This particular Tuesday morning, (I must have been about five years old) I decided to save my penny and not put it in the sick children’s box, but go to the store and buy a little black licorice candy instead. When our leaders dismissed us for classes, I sneaked out the door and headed for Monte’s. Even though our family always shopped at Dude’s, Dude’s was on the other side of the highway from the church and since I knew I wasn’t supposed to cross the road by myself, I took my penny to Monte’s. I panicked, however, when I got in his unfamiliar store because no one was inside. Monte must have been out back doing his chores so the store was silent, except for me helping myself to the jar on the counter. I waited with my candy, but no one came. I feared they would miss me at Primary if I didn’t hurry back, but still no one came to take my penny and I was not going to leave without my piece of candy—it had taken too much thought to get it. I waited a few more moments and then finally put my penny on the counter and started to leave. When I got to the door, I realized someone might take my penny then it would be like I stole the licorice baby, so I turned around and picked up the penny and got more frightened and confused on what I should do. Then, I had a great idea: I would put the coin in the bottom of the Reeses’ candy bar box. When the last Reeses was gone and Monte was ready to throw the box away, he’d find my penny. I dropped the coin in the box and covered it under a candy bar and hurried outside.
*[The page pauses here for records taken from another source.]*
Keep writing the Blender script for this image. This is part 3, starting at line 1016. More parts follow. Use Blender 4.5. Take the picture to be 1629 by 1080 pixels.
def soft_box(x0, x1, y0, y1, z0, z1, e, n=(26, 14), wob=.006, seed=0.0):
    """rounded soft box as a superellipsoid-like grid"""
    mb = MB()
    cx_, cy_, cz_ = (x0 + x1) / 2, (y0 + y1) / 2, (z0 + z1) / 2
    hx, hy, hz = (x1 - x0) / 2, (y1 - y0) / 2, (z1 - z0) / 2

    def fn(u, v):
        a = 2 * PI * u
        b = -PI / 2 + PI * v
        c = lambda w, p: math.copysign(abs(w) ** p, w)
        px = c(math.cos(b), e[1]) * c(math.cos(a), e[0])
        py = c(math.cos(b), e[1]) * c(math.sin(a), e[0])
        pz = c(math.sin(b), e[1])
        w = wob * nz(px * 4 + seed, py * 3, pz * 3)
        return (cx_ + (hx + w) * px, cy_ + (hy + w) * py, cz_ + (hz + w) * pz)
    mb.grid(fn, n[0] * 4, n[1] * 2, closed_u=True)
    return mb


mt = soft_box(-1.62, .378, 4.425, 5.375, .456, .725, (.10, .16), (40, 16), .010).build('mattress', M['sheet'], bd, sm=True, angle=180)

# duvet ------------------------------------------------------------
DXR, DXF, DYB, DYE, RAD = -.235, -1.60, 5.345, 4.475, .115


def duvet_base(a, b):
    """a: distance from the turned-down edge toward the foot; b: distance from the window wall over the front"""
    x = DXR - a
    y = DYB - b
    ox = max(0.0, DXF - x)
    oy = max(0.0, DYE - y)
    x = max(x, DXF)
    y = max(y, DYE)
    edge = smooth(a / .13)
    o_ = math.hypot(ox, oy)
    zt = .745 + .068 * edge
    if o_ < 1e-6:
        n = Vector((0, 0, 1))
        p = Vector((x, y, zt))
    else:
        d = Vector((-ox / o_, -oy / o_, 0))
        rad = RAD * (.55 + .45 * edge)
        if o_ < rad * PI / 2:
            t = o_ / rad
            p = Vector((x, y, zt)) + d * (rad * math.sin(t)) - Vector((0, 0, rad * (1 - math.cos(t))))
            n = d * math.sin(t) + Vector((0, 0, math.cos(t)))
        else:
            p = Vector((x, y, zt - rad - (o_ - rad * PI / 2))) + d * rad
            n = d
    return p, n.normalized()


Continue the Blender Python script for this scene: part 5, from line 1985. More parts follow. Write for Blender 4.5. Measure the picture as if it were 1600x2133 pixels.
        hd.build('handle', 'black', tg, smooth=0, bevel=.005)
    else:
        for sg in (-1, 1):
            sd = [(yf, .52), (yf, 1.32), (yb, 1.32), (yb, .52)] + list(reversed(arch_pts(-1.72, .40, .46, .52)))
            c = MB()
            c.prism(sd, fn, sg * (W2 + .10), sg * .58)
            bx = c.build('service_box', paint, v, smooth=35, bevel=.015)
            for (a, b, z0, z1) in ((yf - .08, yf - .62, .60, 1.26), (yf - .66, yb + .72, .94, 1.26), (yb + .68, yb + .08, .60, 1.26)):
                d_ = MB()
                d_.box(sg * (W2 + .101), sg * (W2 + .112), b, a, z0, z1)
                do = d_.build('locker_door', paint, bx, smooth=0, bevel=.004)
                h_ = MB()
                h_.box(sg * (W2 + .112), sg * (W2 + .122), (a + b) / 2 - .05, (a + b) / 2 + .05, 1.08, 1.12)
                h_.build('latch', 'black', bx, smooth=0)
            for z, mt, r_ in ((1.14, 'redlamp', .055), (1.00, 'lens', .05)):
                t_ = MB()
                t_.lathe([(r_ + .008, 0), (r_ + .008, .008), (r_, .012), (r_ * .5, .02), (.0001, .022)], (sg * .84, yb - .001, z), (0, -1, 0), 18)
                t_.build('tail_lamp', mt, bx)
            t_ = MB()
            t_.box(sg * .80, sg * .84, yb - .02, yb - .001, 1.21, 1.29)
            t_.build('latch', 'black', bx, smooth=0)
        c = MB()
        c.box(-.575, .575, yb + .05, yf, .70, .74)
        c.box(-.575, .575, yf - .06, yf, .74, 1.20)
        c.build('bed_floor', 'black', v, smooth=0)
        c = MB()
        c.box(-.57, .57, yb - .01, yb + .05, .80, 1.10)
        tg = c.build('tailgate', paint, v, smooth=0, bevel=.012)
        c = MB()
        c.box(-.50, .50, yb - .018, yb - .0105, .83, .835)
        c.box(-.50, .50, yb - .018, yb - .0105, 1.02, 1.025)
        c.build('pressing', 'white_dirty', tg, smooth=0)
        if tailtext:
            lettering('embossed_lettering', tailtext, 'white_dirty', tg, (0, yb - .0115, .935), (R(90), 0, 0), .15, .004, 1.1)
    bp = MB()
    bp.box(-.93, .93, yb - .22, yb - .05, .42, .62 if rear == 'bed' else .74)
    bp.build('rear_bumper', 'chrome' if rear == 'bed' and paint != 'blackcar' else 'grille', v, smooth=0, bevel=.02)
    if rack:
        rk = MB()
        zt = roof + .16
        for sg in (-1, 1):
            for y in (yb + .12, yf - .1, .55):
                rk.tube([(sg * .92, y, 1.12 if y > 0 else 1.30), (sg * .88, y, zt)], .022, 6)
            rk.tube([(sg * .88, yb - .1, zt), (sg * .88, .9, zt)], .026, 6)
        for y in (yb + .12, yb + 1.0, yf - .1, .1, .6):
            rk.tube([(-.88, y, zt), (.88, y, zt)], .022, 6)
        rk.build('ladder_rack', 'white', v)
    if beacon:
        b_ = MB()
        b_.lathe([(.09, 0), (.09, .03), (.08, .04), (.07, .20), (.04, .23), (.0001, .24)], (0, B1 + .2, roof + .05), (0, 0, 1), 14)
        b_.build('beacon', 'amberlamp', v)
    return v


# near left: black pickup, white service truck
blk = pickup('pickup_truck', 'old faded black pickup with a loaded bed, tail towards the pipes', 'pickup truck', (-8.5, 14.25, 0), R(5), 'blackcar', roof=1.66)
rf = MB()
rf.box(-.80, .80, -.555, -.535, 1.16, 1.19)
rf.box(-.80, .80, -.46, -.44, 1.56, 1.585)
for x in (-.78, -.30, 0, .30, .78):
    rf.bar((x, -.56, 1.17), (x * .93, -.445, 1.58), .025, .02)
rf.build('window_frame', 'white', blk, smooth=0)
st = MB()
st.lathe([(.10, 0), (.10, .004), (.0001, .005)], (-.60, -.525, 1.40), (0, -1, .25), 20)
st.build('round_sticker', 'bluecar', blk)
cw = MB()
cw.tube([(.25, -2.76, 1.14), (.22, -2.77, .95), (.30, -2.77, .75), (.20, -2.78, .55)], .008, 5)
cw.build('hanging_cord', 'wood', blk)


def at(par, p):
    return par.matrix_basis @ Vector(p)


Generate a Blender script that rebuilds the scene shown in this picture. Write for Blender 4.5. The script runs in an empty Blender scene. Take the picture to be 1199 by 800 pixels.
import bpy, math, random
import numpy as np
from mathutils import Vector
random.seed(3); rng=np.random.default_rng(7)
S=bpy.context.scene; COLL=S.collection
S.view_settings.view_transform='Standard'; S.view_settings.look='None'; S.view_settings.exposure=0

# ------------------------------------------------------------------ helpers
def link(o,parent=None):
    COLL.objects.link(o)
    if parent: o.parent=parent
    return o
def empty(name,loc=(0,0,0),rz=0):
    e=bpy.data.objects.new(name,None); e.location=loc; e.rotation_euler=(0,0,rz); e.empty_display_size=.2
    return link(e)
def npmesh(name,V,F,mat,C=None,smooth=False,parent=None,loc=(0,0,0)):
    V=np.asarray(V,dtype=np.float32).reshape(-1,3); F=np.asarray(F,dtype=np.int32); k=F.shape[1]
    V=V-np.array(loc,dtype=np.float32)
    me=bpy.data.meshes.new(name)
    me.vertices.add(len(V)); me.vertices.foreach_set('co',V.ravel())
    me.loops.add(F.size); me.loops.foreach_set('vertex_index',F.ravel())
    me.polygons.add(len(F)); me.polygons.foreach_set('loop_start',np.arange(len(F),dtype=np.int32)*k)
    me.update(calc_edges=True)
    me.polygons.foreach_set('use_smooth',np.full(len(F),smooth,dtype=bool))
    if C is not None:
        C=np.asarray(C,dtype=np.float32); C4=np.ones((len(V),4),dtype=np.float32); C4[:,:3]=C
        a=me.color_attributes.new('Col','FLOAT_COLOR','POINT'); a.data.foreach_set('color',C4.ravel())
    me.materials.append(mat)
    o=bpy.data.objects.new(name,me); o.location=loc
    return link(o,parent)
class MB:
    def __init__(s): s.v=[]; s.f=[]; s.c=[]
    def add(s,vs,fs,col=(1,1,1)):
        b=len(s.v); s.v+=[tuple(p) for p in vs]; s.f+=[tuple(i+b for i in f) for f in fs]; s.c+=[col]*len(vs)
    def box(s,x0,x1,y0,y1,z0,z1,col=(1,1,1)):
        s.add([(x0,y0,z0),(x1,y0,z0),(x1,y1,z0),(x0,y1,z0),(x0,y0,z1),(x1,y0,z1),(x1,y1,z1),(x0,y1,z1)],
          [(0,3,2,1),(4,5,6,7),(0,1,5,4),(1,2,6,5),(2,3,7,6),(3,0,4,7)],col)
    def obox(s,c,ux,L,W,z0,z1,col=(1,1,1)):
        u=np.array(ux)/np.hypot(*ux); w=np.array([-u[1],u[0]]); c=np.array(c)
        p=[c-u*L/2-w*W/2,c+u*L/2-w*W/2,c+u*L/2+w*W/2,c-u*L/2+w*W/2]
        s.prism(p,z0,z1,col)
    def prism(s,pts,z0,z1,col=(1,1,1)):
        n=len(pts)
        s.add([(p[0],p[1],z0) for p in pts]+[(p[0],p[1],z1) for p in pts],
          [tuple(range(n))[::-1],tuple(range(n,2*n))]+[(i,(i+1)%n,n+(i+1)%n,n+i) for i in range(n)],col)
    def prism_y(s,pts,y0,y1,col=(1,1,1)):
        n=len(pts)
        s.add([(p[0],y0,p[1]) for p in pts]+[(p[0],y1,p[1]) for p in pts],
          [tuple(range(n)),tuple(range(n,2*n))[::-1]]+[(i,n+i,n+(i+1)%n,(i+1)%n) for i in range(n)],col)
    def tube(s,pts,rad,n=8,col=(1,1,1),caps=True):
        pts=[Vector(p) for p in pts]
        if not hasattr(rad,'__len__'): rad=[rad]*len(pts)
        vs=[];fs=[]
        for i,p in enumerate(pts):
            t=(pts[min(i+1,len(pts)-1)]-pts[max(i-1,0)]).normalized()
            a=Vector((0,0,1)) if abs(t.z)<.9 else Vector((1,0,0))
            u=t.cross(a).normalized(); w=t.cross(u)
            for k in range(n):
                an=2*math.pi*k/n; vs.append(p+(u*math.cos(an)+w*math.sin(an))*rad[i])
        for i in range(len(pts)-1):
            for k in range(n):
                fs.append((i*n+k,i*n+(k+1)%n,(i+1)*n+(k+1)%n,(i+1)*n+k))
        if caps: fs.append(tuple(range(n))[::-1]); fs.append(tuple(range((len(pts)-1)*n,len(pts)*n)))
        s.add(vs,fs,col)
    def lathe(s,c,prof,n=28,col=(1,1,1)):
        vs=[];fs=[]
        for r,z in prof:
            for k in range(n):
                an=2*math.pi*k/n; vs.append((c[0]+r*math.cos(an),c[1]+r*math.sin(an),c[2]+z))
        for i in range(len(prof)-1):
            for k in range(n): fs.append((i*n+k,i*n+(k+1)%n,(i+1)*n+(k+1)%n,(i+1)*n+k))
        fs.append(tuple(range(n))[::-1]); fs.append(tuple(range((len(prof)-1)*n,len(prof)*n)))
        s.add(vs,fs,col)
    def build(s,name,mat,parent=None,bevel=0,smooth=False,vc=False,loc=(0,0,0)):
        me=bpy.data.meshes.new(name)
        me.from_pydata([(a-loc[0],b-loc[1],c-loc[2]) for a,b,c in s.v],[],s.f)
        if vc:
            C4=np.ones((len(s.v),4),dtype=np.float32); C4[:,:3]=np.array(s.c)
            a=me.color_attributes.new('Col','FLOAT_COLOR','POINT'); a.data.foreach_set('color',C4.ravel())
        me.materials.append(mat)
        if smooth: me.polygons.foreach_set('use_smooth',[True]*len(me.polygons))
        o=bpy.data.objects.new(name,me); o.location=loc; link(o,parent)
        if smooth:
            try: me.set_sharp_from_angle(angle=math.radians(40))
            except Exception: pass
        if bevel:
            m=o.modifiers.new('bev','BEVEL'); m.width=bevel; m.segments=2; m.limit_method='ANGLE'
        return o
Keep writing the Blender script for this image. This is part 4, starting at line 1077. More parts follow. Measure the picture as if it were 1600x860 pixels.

The minute I hit the bright sunshine I wanted to melt and hide. I knew I’d done wrong.
I hurried through the crested-wheat borrow-pit back to the church and was met at the door by Elsie and Vera, two of our Primary leaders. They asked me if I’d been to the store and I said that I had. They asked me why, and I blurted, “I had to buy mustard for my mom.” They told me to run along and play baseball with the other children, but I didn’t feel like it. I felt so ashamed I went straight to the car, hid behind the seat and pulled my sweater over my head and waited till Primary was over. I didn’t play outside at home for the rest of the day, either.
That incident haunted me for years. Many times when we drove by the weigh station (which my brother told me had a holding cell in it for criminals and thieves) I worried they’d sense a thief in the car and chase us down so they could lock me up. I worried I’d get to heaven and Jesus would be ashamed of me and say He never knew me. Sometimes I could forget about the penny and candy, but then Susie, our Sunday school teacher would recite some dreadfully, scary poem like the “Jabberwocky” and I’d remember all over again and wonder what hell would feel like. I never told a soul about my stolen licorice candy.
Finally, when I was
seventeen I went to Monte and, with a dime for inflation, told him what I'd done and apologized. It was a huge relief to let the air out of that secret. Somehow when I was holding it by myself it kept expanding, the minute I repented and told Monte it went back down to a size I could carry.
A few years ago, Calvin and I stopped at an old fashioned candy store with barrels and barrels of obsolete candy. I found the little licorice candies and bought some, wondering if they were as good as I had remembered. No, they were not. They were terrible. However, I still keep those licorice candy in my drawer at work to remind me that sin, no matter how small, does not bring happiness. Not one bit.